Alec Baldwin, who lives next door, alerted the trust to the tree cutting after he saw crews from Marders working on site. “The sound of lots of equipment roared for a full day, and at the end of that day the hastily assembled battalion had obliterated what was once a bucolic and protected piece of land,” Mr. Baldwin wrote in a letter to The Star.

In a suit filed Aug. 7, the land trust asked for a legal declaration that the owners were in breach of the easement, for a temporary and permanent injunction against violations of the easement, and for restoration of the property at the owners’ expense. The trust estimated that 75 to 125 mature, healthy trees had been felled. In an amended complaint filed on Aug. 28, the land trust claimed the damage to the property was in excess of $100 million.

“I’ve never heard of the land trust arguing against a farm,” Mr. Pasca said on Tuesday. “Why are they doing this?”

The trust would have been supportive of the owners’ agricultural plans for the property, Mr. Halsey said, if they had used the portion of it that had already been cleared. That pasture area, he said, comprised about 50 percent of the parcel.
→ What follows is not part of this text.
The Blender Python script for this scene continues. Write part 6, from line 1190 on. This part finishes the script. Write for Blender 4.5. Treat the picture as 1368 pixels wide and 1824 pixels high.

Ms. Schoen, however, said the pasture was not farmable because it is steeply sloped. She also disagreed with Mr. Halsey’s opinion that agriculture reserves are protected by conservation. “That is antithetical to everything I know,” she said. “You can’t overlay a conservation easement on it, because if you can’t clear the property, you can’t farm it.”

The temporary restraining order has prevented the owners from doing any work on the property. “This has elevated the risk of topsoil loss and soil erosion,” said Mr. Lerner. “Dead trees litter the property and need to be removed properly and carefully in order for the next phase of work to begin.” He had been hoping, he said, to establish a cover crop to avoid having soil blown away by high winds. 

Plantings that have already been purchased by the L.L.C., he said, are now sitting above ground, and “therefore increasingly vulnerable to becoming unplantable.” 

The owners are asking the court to require the land trust to secure a $1 million bond to cover damages and attorney’s fees incurred by the restraining order if it isn’t completely dismissed.

State Supreme Court Justice William G. Ford is scheduled to hear oral arguments on the matter today.